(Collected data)
# # #

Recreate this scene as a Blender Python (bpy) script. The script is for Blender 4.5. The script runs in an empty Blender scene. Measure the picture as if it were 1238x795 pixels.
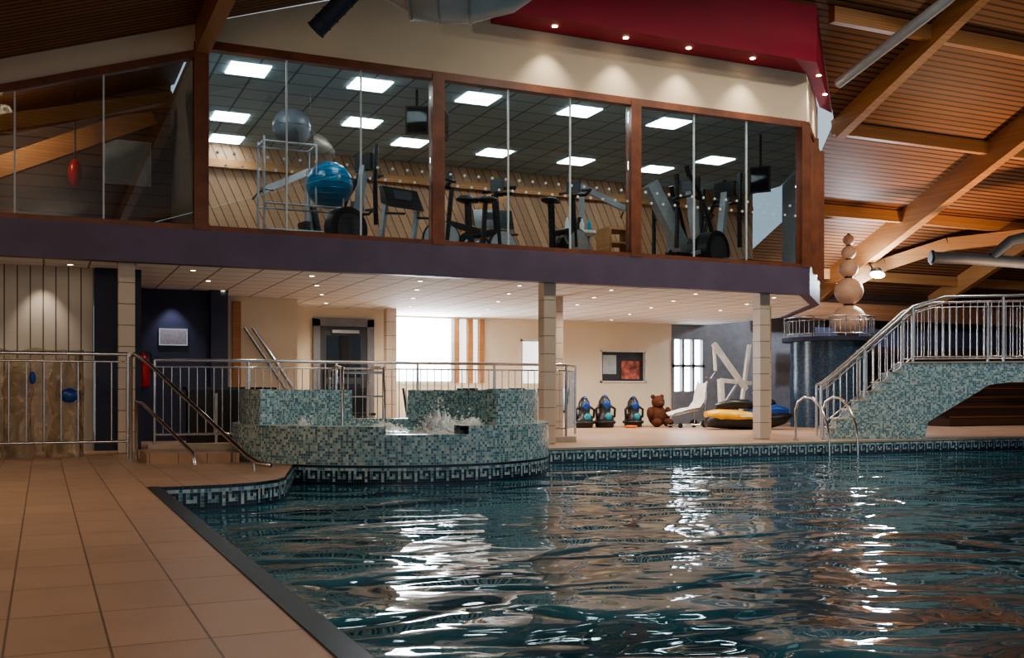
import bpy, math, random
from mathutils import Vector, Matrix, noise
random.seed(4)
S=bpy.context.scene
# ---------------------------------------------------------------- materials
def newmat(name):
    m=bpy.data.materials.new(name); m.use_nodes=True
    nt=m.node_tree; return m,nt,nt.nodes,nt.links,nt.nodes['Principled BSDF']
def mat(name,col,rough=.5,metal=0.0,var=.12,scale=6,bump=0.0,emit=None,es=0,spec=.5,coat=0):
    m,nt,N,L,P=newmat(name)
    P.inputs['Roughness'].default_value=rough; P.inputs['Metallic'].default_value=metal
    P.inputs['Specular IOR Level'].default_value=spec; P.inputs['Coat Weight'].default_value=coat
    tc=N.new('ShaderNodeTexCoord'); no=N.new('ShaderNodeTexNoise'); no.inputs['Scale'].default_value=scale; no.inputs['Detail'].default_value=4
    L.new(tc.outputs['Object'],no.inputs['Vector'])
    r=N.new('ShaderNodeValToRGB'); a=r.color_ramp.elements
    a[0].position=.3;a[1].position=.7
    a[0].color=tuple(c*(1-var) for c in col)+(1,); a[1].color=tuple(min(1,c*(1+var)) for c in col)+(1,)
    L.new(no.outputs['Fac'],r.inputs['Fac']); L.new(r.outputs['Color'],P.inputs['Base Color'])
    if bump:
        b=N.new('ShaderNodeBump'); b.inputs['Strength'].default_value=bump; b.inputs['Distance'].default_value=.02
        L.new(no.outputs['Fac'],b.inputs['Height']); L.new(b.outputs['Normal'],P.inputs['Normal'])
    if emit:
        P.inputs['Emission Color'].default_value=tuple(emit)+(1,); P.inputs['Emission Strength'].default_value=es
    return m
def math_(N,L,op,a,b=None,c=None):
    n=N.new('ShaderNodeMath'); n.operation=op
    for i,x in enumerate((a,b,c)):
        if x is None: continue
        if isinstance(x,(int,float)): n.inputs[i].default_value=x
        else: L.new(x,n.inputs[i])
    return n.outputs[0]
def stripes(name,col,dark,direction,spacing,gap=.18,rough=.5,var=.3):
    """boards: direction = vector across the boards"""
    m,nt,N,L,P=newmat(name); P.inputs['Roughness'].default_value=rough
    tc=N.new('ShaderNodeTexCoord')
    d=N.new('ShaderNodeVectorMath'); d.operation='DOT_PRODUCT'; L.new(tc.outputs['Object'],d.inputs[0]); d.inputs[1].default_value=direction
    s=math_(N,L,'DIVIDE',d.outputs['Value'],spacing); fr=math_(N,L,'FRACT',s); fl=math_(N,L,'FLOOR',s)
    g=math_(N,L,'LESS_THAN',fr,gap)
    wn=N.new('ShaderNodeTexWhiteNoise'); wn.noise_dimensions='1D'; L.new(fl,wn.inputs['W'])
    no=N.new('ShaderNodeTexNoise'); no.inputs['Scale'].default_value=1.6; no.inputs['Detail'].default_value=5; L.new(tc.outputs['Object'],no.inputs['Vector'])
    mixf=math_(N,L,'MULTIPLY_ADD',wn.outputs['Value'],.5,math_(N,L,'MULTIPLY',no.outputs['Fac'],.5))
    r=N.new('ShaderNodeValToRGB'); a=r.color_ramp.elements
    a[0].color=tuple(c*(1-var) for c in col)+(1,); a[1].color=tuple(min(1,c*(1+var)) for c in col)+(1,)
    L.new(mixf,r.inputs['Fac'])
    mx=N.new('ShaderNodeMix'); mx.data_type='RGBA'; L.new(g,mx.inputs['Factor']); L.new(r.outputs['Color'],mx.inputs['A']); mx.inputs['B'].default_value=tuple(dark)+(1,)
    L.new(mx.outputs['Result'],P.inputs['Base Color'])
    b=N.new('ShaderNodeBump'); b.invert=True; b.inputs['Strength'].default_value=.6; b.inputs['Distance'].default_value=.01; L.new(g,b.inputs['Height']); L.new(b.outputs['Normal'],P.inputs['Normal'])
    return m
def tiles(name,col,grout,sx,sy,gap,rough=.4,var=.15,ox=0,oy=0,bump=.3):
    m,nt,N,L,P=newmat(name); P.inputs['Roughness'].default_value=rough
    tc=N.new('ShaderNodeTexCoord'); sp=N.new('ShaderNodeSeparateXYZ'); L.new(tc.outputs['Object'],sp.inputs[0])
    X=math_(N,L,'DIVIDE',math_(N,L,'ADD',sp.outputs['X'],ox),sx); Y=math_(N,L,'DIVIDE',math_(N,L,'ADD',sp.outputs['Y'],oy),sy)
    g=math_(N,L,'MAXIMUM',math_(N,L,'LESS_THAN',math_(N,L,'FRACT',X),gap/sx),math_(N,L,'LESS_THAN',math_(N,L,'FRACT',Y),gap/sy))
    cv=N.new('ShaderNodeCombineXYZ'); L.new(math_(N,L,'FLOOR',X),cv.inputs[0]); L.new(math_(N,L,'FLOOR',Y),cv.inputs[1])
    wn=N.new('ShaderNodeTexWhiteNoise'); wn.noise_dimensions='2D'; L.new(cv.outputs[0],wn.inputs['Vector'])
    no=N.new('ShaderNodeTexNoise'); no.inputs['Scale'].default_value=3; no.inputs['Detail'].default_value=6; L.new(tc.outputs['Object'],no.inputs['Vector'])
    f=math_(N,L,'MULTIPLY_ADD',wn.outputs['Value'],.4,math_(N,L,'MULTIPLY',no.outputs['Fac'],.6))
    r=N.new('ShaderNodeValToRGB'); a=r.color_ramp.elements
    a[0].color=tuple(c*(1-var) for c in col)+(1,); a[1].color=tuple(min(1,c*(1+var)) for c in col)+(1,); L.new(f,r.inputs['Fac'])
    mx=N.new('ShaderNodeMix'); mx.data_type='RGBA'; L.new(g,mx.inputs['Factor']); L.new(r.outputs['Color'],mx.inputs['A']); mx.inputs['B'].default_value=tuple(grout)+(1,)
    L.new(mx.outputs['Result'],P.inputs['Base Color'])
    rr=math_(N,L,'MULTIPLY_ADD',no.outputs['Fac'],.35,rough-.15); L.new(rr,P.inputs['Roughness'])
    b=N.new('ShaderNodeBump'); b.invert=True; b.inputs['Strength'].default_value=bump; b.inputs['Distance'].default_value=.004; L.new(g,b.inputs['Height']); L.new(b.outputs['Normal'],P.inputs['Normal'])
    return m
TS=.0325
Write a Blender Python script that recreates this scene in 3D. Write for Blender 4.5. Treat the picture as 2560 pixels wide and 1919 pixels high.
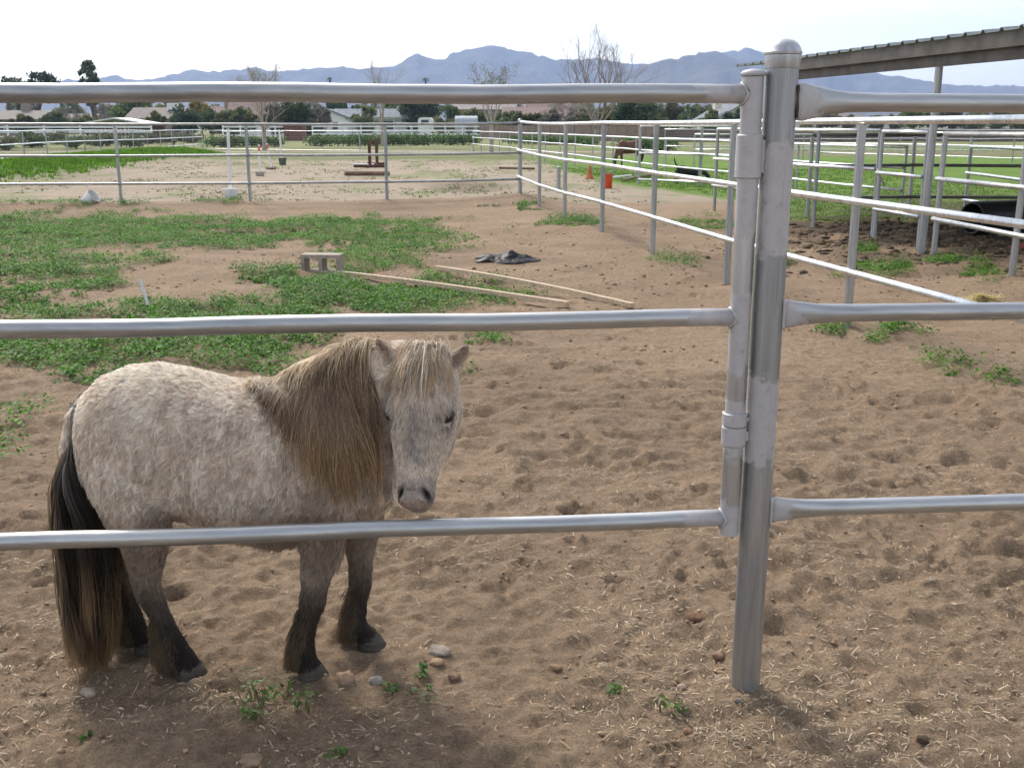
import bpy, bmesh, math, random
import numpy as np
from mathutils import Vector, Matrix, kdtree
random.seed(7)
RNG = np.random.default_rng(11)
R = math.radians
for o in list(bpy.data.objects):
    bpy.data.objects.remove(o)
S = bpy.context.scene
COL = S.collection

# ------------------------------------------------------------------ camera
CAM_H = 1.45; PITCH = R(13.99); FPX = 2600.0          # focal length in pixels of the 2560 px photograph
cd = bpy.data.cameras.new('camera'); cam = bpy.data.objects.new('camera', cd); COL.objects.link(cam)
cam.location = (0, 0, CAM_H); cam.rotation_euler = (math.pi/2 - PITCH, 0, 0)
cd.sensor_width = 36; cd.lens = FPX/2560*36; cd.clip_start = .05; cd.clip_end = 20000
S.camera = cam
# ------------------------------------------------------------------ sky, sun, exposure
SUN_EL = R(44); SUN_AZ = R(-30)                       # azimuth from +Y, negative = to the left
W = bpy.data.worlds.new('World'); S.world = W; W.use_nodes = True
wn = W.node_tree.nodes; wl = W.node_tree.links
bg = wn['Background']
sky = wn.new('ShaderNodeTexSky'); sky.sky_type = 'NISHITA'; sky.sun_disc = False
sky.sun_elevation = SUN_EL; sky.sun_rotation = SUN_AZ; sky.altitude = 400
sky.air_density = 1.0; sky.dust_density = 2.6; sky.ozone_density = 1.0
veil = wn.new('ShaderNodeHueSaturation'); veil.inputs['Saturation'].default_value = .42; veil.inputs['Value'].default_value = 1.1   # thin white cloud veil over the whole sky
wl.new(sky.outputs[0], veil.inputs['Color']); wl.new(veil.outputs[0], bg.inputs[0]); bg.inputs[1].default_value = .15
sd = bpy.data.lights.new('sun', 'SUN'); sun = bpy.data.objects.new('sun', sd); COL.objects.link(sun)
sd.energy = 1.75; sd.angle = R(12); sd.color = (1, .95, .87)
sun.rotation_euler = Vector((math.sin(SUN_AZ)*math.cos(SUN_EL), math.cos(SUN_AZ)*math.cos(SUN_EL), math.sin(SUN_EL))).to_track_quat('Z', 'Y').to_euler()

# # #

> [DIRECTION]:
Leaving the pictures out, write out exactly the lines from the line containing "Write a Blender" through the line containing "COL = S.collection", both included.

> [ANSWER TO THIS PROBLEM]:
Write a Blender Python script that recreates this scene in 3D. Write for Blender 4.5. Treat the picture as 2560 pixels wide and 1919 pixels high.
import bpy, bmesh, math, random
import numpy as np
from mathutils import Vector, Matrix, kdtree
random.seed(7)
RNG = np.random.default_rng(11)
R = math.radians
for o in list(bpy.data.objects):
    bpy.data.objects.remove(o)
S = bpy.context.scene
COL = S.collection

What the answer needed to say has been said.